After the State Department hired the high-profile modernist Eero Saarinen to design a new American Embassy in Grosvenor Square in London in 1955, British critics lambasted his monumental building as gaudy and aggressive. Some were particularly irked by the massive eagle of gilded aluminium looming over the entrance. No sooner was the eagle’s 35-foot wing-spread unveiled than a Labour Member of Parliament took to the floor of the House of Commons to demand that local authorities “give it the bird.”

Aware that architecture and design can elicit strong reactions, the United States is now treading with care as it prepares to construct its most important embassy in decades – the new American mission in Berlin. To select the design, the State Department held its first architectural competition since Saarinen landed the London job.

Beyond their function as workaday quarters for diplomats, embassies serve as billboard images for America. “The United States Government,” stated the Berlin competition guidelines, “envisages the new embassy as a tribute to contemporary American architecture — offering a statement to passers-by and visitors on the spirit of the United States.” Architects were urged to create a “public face that portrays an open, accessible government.”

Successfully achieving such an image was complicated by the 1983 bomb attack on US Marines in Beirut. Congress subsequently imposed severe security constraints on embassies, rendering their design more like bunkers than beacons of democracy. High perimeter walls and blast-resistant facades, mandated by federal law, hobbled architecture’s use as a tool of diplomacy and spawned the concrete equivalent of The Ugly American. The new American embassy in Santiago, Chile, for example, has been likened to a “designer abattoir” and “an academy for secret policemen.” In another recent embassy project in Lima, Peru, the Miami-based firm of Arquitectonica valiantly sought to use a wild colour scheme resembling a woven Indian textile to mute the building’s fortress-like visage.

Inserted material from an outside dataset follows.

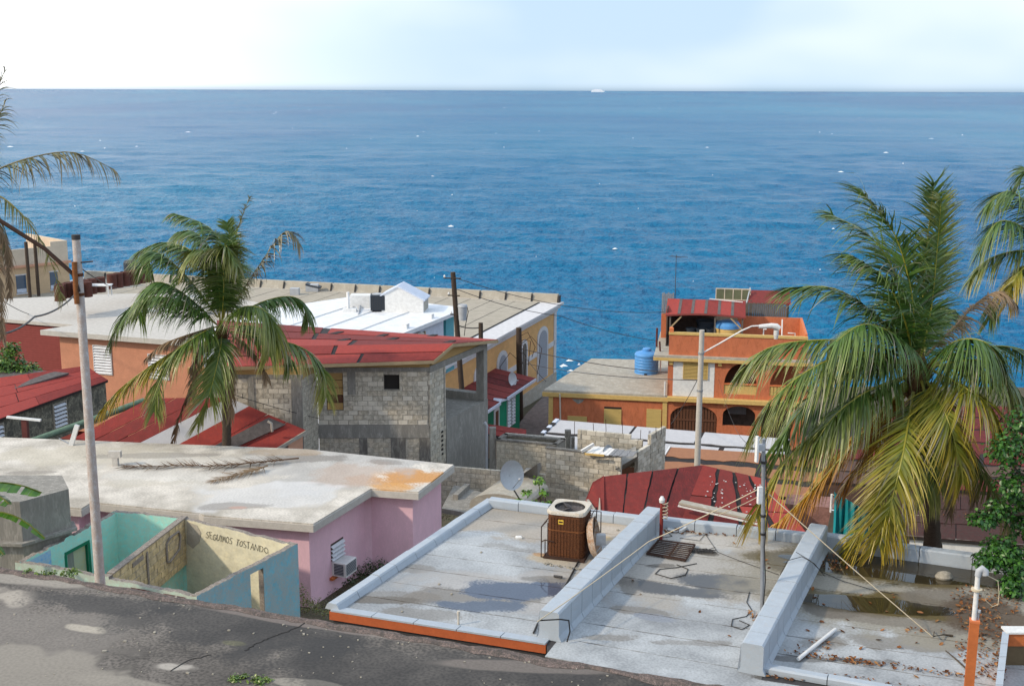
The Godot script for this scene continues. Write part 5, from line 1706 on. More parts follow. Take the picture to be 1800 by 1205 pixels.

For security reasons, most new American embassies have been relegated to outlying areas of capital cities. By contrast, the Berlin site could not be more prominent or symbolically laden, located directly on Pariser Platz, the square fronting the Brandenburg Gate. The site not only served as the backdrop to communism’s 1989 collapse and was the same spot where America’s ambassador toiled until Nazi Germany went to war against the United States, but it also abuts the proposed location of Germany’s national memorial to Jewish victims of the Holocaust. Pariser Platz was heavily bombed in the second world war and the ruined embassy property came within the desolate no-man’s-land around the Berlin Wall. When the Wall fell, city authorities were determined to recreate the square’s original proportions and set strict design guidelines for rebuilding what is perhaps Europe’s choicest real estate. Even the exuberant Frank Gehry has capitulated, setting aside his signature expressionist mode for a rigid limestone-fronted office building due to rise soon next door to the embassy.

Knowing that Germans are finicky about the future look of their rebuilt capital, and in view of the importance of the US-German relationship, the State Department recruited top talent for Berlin. This recalled a Cold War tradition whereby Washington harnessed architectural firepower in the battle for hearts and minds. Then the State Department enlisted star architects like Saarinen to draw up distinctive designs around the globe as testimony that American prowess went beyond the military and economic. With Moscow having opted for a wedding-cake classicism as its house style, America turned to modernism’s avatars. Walter Gropius, for example, did a streamlined take on the Parthenon for the embassy in Athens.

The architectural profession’s consensus for a thrusting modernism has since given way to a far more splintered field, a development coinciding with the loss of certainties about the projection of American power in a no longer bipolar world. The confusion is reflected in the images of American embassies of a more recent vintage that hang along a corridor at the State Department’s Office of Foreign Building Operations in Arlington, Virginia. Looking at these far-flung outposts, one sees that USA Inc. makes little attempt to forge an overarching image for its foreign operations. And given American society’s freewheeling nature how could it be otherwise? “There are no simple, formulaic answers,” says the State Department’s chief architect Patrick Collins. “It’s not a recipe.”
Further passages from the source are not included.